When the younger Watson decided to transfer to Longwood in the fall of 2022, her mother jokingly told her things might seem familiar. “I said, ‘You’ve been here before because I carried you around campus in my belly,’” Jennifer Watson recalled with a laugh.
Now Jocelyn Watson has classes with some of the same psychology professors who taught her mother more than two decades ago, including Dr. Chris Bjornsen and Dr. David Carkenord, as well as Dr. Jennifer Apperson in the counseling program. After beginning her college career at a private institution, Watson earned an associate’s degree from Central Virginia Community College before transferring to Longwood last year. She said she very much feels like she ended up where she was supposed to be.
“This is my forever home” she said. “I’ve met so many great people and created lasting relationships and friendships, both with my professors and my peers.”
Jennifer Watson said she can see the outsized influence that Jocelyn’s paternal grandparents, who still live in Pamplin, have had in her daughter’s life.
Her grandfather went on to earn a GED diploma and a college degree, which led to a career in ministry.
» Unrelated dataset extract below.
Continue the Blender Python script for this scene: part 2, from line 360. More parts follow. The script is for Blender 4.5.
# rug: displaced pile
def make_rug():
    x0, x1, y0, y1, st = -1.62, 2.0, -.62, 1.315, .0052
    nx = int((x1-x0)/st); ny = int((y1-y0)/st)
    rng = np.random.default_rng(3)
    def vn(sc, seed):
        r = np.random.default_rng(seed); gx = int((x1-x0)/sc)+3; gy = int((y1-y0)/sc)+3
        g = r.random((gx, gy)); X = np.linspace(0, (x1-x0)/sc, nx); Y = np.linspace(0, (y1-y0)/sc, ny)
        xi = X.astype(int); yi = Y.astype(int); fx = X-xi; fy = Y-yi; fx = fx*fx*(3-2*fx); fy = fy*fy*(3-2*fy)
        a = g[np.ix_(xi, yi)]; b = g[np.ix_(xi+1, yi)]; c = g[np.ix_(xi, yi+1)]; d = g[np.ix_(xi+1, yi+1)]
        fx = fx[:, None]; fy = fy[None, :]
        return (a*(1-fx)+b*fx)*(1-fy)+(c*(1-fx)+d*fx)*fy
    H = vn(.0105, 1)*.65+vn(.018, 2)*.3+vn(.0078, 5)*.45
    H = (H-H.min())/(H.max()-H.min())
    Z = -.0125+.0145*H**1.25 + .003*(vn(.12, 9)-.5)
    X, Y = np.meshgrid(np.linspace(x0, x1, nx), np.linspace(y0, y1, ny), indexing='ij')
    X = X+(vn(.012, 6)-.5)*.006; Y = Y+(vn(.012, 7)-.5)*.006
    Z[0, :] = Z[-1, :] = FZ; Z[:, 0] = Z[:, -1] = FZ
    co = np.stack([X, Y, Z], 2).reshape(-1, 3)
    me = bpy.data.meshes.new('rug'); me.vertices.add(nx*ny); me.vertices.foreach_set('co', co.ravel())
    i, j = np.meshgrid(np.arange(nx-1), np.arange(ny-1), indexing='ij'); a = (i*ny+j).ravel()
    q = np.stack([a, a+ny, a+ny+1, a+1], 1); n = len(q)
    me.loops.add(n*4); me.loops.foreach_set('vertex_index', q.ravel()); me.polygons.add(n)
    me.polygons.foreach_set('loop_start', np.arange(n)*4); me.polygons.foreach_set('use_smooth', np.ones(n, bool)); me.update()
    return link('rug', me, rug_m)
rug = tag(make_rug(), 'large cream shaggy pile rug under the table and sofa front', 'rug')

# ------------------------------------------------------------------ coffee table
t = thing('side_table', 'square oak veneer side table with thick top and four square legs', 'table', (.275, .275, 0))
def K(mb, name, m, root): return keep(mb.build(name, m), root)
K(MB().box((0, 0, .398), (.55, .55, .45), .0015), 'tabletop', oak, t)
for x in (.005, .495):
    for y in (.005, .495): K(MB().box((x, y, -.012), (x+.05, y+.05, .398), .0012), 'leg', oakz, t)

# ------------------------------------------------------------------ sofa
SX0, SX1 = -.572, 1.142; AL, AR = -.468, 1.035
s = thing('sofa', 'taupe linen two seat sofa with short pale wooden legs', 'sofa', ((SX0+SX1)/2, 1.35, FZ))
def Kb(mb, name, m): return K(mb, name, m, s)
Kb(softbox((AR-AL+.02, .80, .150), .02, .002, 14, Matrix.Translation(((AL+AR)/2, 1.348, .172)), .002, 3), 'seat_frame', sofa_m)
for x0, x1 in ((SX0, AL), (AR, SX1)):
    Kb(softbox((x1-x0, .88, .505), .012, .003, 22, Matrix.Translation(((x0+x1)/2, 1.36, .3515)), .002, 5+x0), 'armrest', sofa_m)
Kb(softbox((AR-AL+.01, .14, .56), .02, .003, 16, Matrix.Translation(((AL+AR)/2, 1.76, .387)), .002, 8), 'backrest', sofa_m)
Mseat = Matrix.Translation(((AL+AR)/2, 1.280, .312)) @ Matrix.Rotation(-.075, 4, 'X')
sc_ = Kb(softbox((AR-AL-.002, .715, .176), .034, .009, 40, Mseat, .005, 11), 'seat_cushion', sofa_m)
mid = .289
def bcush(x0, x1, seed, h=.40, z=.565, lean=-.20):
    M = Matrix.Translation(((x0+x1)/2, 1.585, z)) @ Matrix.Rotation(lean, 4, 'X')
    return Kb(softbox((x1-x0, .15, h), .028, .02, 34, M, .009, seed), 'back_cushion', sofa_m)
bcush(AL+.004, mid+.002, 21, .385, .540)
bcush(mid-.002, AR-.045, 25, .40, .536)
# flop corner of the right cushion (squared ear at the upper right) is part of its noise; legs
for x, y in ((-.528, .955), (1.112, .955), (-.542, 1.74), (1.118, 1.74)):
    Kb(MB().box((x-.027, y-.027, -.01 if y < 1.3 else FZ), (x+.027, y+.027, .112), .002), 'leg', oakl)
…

After the schools reopened, her grandmother struggled through the rest of her school years and never went to college. Their three sons all have college degrees.
“Jocelyn is very close to her grandmother,” Jennifer Watson said. “A lot of what she does now, in trying to help people and be an advocate, that comes from what she saw with her grandmother.”
Lewis A. Watson Sr. said his parents’ experiences led him to instill in his children a tenacity and an “always do the best you can” attitude—and to encourage them to seek out every opportunity.
“I’m proud of Jocelyn and proud that she was chosen for this scholarship,” he said. “It’s kind of coming full circle in that her grandparents lost out on a lot of opportunities because of the school closing. Now their grandchildren are the recipients of things they possibly would have gotten if school had not closed. My mother might have gone and finished college. Life would have just been different, period.”